2. Article 2(2)(c). The Committee notes that section 7(2) of the new Penal Code includes "work in the general interest" among the penalties for offences. According to section 14 of the Penal Code, such work is an alternative to the imprisonment and its purpose is to promote better conditions for the rehabilitation, social reintegration and correction of the offender. The Committee observes that the Penal Code makes no provision for the regulation of the application or execution of this penalty. It recalls that in 2000, the Government sent a copy of a Bill establishing the penalty of work in the general interest and regulating the conditions for its application. In its last report, the Government provides no information on the adoption of that Bill or on work in the general interest.
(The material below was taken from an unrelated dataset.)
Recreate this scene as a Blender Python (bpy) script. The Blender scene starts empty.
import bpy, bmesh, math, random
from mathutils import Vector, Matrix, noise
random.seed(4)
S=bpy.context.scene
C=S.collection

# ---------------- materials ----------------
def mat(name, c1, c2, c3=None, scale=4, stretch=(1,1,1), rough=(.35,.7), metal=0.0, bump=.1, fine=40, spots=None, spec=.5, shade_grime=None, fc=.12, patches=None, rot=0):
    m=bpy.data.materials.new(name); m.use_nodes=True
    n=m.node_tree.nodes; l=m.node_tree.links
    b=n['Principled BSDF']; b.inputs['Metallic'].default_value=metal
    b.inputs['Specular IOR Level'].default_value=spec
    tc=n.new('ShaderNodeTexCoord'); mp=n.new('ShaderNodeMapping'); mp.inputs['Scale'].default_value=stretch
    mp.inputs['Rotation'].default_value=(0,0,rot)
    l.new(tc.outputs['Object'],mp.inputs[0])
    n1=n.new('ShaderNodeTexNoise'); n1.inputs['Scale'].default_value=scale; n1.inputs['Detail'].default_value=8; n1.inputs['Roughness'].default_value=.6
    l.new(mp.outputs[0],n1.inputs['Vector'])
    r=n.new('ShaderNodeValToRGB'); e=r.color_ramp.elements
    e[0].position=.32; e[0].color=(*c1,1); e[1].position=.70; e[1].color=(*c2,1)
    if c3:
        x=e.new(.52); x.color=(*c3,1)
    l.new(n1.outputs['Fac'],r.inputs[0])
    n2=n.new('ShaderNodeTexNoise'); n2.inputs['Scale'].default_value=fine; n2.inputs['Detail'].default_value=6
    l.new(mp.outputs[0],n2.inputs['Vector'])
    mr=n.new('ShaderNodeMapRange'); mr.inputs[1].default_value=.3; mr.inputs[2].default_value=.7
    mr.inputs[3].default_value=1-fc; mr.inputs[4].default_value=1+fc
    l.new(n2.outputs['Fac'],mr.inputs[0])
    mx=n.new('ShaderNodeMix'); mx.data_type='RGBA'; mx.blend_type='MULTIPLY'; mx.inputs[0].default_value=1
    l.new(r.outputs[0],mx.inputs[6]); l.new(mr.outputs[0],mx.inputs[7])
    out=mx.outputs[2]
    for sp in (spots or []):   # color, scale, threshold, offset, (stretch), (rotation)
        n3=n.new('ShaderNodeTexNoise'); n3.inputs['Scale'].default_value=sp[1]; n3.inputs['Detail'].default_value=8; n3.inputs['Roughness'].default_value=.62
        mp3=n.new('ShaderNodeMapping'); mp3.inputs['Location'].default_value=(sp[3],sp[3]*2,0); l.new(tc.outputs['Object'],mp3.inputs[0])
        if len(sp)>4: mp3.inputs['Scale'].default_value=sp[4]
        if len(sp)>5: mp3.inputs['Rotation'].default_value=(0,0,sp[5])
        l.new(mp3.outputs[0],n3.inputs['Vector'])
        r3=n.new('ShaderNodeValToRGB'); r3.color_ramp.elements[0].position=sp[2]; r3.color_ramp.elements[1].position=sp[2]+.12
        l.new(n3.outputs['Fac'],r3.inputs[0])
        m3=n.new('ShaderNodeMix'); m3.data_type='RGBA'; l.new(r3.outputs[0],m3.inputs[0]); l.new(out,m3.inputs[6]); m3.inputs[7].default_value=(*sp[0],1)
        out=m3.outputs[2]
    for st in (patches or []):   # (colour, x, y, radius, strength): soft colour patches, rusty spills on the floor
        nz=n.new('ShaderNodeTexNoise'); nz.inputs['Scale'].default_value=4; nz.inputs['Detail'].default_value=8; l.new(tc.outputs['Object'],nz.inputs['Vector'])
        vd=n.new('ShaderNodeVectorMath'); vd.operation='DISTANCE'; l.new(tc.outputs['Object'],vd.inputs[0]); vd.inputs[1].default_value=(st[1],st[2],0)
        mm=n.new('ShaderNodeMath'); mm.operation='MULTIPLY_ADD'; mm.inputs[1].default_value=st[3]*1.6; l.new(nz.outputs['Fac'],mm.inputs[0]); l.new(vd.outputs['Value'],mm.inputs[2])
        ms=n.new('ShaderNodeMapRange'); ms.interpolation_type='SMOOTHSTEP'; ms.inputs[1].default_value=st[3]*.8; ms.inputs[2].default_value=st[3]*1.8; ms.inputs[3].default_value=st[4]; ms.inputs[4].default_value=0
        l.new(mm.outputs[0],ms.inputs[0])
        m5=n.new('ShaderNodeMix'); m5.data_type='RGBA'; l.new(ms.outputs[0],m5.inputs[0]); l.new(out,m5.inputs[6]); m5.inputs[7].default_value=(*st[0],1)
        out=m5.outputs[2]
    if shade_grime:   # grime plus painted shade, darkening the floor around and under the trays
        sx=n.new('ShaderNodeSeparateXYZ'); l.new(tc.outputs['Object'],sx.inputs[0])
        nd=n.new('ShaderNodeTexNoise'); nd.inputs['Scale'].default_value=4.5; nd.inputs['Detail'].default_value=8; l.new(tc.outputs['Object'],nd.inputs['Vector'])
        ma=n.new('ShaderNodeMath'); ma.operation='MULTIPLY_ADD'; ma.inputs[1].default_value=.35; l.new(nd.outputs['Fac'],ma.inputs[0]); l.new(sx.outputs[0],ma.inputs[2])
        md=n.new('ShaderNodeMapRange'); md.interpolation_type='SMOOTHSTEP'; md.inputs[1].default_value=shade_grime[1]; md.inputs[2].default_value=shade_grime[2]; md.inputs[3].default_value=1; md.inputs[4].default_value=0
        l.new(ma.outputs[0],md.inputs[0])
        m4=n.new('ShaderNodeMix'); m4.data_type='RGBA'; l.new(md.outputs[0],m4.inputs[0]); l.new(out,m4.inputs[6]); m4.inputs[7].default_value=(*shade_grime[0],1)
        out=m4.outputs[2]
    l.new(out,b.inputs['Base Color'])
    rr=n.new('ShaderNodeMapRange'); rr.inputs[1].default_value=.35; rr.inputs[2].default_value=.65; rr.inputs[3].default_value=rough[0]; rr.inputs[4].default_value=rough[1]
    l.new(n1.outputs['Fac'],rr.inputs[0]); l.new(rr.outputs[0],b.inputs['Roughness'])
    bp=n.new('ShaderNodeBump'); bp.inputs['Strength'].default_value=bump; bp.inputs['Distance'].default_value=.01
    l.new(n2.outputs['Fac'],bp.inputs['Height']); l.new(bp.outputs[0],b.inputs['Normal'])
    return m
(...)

According to the draft sent previously, the president of the court proposes the penalty of work in the general interest, and the accused person is free to accept or refuse the proposal. The work is performed for a public community, a public service or an association recognized to be of public interest; and its duration must be not less than 40 hours or more than 480 hours. The Committee points out that according to Article 2(2)(c), of the Convention, work carried out by convicts for the benefit of private companies is forbidden. In these circumstances, and in the event that the Bill has been adopted, the Committee requests the Government to indicate in its next report the associations recognized to be of public interest for which offenders may be required to perform work in the general interest. More generally, the Committee would be grateful if the Government would provide a copy of any provisions governing the application of the penalty of work in the general interest and any information on the practical effect given to such provisions.